Why Japanese People?

Not everyone regards modesty as a virtue

 

Japanese value “wa” (harmony), so the way of thinking called “kenson” (modesty) or “kenkyo” (humility), is one of their most important virtues.

It means that they think they should always put themselves in low positions, and deprecate themselves while honoring the other person when communicating.

 

When managerial-level foreigners have interviews to hire Japanese employees, they can be bewildered. When they ask, “What sorts of things do you want to do at this company?” most Japanese people answer, “I’ll do anything. I’ll be a real go-getter.”

From the point of view of foreigners, who want them to be specific and sell their strong points, this type of answer is bewildering, and they say, “But what is it that you can do?”

 

The Japanese person says that her attitude is to humbly learn anything she can from the company, so when her idea is rejected, she is disappointed. The Japanese person and the foreigner never get on the same wavelength, and the interview is over.

When you are trying to make the foreigner, whose culture is different from yours, aware of your ability based on the Japanese idea of modesty and honoring the other person being a virtue, there are unexpected traps you may fall into.

 

 

 

“I’m still inexperienced”

Even worse than saying “I’ll do anything” is being humble by using expressions such as “I’m still inexperienced” or “I don’t know anything.”

At times such as hiring interviews,  if a person uses this sort of expression with Westerners, they won’t think he or she is being humble.
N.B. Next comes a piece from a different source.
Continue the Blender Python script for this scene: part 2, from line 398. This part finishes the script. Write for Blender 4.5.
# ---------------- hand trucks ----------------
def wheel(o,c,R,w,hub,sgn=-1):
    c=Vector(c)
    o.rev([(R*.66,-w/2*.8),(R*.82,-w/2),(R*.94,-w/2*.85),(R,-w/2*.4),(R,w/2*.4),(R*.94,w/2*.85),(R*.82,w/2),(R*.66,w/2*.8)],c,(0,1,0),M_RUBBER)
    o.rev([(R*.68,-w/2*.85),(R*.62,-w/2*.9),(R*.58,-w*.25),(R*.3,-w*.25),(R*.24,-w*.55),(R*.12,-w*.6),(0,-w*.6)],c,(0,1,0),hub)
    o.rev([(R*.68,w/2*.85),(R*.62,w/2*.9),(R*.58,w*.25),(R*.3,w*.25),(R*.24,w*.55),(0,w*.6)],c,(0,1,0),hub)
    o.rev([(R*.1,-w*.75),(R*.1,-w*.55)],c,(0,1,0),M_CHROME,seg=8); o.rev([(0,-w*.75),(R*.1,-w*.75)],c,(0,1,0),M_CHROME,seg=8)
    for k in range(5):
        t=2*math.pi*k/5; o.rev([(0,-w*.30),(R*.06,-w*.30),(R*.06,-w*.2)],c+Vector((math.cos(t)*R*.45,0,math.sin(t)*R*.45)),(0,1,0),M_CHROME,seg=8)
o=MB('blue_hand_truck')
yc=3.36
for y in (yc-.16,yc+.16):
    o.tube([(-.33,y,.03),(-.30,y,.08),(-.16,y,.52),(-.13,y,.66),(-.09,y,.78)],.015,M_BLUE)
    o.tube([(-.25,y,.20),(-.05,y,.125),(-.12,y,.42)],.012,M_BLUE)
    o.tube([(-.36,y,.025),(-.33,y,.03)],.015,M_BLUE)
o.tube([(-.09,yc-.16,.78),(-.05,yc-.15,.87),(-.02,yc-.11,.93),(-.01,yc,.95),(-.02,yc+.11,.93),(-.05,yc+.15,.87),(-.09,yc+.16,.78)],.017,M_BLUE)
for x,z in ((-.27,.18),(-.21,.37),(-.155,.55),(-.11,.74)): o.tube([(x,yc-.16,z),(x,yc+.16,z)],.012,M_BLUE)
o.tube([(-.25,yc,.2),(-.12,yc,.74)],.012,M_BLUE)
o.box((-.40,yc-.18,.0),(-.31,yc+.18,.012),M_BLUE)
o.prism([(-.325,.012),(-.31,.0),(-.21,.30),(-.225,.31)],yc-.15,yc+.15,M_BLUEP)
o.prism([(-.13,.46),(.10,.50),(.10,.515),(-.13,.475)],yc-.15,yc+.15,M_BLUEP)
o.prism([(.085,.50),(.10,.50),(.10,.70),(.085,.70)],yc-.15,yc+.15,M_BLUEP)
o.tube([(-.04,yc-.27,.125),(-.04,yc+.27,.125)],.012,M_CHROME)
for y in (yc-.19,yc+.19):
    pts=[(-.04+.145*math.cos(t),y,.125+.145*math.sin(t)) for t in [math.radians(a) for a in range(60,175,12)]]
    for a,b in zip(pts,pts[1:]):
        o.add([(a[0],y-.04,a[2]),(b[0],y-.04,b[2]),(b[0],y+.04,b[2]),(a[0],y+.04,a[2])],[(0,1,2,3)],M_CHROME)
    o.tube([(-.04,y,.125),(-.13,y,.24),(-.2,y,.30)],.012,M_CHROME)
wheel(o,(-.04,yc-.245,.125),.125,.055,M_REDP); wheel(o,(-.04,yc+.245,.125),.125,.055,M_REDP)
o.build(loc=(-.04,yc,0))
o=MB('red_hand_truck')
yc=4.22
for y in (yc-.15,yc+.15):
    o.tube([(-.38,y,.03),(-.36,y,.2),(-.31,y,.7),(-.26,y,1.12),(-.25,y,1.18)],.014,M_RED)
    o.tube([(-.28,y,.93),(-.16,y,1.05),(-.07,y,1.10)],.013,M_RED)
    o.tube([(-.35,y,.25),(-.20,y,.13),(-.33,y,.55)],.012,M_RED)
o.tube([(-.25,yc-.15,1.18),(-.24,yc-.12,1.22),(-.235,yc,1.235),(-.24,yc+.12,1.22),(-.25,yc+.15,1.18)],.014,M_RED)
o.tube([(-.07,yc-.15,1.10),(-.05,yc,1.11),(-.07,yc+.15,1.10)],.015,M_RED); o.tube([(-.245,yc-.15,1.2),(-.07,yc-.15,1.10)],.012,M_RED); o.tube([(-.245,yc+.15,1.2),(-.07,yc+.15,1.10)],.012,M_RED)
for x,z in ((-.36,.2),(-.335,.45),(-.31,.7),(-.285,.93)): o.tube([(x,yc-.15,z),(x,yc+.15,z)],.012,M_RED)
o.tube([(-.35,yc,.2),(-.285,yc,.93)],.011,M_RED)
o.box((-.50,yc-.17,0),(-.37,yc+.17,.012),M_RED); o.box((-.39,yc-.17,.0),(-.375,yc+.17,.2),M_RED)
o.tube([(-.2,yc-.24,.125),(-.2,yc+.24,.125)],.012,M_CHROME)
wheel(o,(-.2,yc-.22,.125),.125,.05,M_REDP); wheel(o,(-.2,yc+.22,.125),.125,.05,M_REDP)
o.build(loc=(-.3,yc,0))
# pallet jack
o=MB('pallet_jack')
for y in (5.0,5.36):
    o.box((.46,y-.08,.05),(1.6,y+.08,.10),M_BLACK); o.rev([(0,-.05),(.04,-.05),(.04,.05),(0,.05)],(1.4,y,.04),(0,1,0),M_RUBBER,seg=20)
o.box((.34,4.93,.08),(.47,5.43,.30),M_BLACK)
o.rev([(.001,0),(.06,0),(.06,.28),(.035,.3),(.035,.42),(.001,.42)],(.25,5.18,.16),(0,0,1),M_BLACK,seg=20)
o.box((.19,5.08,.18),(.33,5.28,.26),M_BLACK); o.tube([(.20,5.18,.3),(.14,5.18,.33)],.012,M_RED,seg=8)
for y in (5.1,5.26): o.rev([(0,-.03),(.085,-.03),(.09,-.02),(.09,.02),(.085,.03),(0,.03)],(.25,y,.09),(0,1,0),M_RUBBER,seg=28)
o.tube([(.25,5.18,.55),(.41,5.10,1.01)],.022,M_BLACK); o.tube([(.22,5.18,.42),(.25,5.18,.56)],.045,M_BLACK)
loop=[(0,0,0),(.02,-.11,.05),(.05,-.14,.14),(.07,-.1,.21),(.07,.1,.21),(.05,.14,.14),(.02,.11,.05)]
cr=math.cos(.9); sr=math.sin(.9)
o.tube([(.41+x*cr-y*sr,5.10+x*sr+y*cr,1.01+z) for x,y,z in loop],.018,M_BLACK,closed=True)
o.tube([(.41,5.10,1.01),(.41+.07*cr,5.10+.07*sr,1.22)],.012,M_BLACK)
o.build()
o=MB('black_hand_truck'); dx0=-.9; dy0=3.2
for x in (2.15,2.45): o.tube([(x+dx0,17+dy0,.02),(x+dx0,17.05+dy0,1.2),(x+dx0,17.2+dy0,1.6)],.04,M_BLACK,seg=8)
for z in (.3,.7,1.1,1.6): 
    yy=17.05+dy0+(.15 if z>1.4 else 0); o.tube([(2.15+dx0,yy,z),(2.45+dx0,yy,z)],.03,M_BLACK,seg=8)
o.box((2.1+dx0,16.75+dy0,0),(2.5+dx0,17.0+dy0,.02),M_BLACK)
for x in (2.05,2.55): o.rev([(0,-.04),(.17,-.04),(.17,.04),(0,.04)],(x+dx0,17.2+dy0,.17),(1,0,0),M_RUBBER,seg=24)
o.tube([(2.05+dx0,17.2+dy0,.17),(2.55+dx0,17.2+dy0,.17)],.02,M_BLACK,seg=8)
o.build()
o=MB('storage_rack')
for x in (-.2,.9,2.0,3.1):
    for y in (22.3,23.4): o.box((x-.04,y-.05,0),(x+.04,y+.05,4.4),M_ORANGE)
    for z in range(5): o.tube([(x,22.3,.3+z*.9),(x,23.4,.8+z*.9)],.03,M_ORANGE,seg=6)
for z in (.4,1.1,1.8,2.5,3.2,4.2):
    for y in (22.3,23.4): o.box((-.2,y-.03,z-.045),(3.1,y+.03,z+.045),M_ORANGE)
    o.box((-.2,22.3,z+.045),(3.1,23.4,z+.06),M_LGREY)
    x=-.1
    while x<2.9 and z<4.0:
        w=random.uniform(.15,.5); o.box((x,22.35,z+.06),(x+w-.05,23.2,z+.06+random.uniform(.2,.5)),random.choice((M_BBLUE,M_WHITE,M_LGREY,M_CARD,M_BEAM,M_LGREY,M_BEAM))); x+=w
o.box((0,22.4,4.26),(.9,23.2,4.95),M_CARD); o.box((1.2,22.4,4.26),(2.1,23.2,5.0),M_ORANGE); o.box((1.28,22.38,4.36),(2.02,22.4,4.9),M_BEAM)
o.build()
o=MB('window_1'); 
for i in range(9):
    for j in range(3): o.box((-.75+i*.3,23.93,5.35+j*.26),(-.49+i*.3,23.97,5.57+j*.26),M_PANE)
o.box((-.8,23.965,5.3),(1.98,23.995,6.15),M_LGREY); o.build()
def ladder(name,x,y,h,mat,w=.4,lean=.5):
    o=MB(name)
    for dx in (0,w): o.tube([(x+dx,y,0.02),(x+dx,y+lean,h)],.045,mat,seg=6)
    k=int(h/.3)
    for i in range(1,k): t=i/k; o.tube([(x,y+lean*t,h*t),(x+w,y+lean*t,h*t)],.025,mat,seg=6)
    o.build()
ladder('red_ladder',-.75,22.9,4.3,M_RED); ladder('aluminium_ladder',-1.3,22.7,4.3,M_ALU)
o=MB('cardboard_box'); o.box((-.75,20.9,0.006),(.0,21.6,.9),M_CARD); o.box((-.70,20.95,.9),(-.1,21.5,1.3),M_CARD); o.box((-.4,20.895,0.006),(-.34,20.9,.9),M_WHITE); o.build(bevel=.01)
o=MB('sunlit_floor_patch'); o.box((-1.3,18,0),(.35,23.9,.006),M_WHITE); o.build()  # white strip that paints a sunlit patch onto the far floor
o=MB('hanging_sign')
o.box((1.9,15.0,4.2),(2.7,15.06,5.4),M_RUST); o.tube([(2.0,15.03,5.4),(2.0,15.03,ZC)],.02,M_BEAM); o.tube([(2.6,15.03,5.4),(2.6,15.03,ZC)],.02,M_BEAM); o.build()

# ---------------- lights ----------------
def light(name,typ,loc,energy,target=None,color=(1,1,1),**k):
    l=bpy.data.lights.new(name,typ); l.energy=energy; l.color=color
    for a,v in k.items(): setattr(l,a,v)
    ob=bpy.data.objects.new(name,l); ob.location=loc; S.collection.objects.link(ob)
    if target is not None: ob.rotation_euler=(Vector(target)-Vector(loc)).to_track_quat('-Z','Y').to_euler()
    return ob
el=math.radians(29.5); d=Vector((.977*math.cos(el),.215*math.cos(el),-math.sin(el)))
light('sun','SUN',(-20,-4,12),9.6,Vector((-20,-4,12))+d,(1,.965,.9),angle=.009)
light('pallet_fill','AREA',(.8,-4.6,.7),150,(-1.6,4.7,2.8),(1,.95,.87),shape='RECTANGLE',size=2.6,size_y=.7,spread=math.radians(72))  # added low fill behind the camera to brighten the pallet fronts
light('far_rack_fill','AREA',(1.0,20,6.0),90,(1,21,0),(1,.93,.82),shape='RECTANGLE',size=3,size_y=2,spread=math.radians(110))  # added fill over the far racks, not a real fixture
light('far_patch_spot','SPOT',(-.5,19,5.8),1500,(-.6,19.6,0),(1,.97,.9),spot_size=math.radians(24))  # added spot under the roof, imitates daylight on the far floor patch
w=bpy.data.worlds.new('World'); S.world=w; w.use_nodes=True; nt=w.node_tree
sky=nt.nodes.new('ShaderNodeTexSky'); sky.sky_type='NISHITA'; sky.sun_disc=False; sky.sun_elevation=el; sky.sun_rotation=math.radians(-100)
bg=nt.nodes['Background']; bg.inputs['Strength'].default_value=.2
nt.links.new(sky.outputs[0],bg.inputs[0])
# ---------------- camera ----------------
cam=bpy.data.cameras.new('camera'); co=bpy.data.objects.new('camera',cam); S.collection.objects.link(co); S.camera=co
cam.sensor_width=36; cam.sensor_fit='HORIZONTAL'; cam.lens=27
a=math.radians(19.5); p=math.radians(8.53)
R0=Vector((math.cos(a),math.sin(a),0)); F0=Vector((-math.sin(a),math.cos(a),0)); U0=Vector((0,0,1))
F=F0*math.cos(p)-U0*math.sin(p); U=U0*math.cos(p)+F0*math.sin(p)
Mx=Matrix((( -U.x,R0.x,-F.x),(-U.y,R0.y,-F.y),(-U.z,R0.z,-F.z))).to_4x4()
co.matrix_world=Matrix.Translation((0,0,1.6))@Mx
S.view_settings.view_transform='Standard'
They’ll take the Japanese person’s words at face value.

 

They will misunderstand the Japanese person and think “If you can’t do the job, you shouldn’t have gone to the bother of coming to the interview. This is a waste of my time.”

This sort of thing happens surprisingly often. Basically, foreigners see Japanese expressions and gestures as vague and Japanese people seem hesitant, so if the Japanese person adds some modest expression, if the other person is Japanese, the attitude will be well looked upon, but it will have the opposite effect abroad.

 

There is a proverb that “the skilled hawk hides its talons”. However, in an environment with various cultures, it might be good to show how sharp your talons are sometimes.

 

 

 

The Japanese who introduces one’s wife with a foolish wife

One of the best examples of Japanese modesty is when they tell others about their families. No matter how wonderful they think their children and spouse are, most Japanese people don’t tell others about it directly, and other Japanese don’t expect them to either.

Rather, when they talk about their own children, Japanese people modestly say things like “She doesn’t know anything at all yet, and I’m terribly ashamed of her”. Sometimes, they even talk about their beloved brides with expressions like “my stupid wife.”

 

This value system with a discrepancy between what they think and what they say is called “kenson” (modesty) . Westerners don’t understand this system. If you say things like “my stupid wife,” it will sound quite rude, and it will make the other person feel sorry for your wife.

We can see a gap here between cultures in which it is good to tell your thoughts to the other person directly, and the Japanese idea that rather than expressing your thoughts directly, it’s good manners to change your words to suit the situation.

 

 

 

Wise remark of Nelson Mandela

🔴    Your playing small does not serve the world. There’s nothing enlightened about shrinking so that other people won’t feel insecure around you.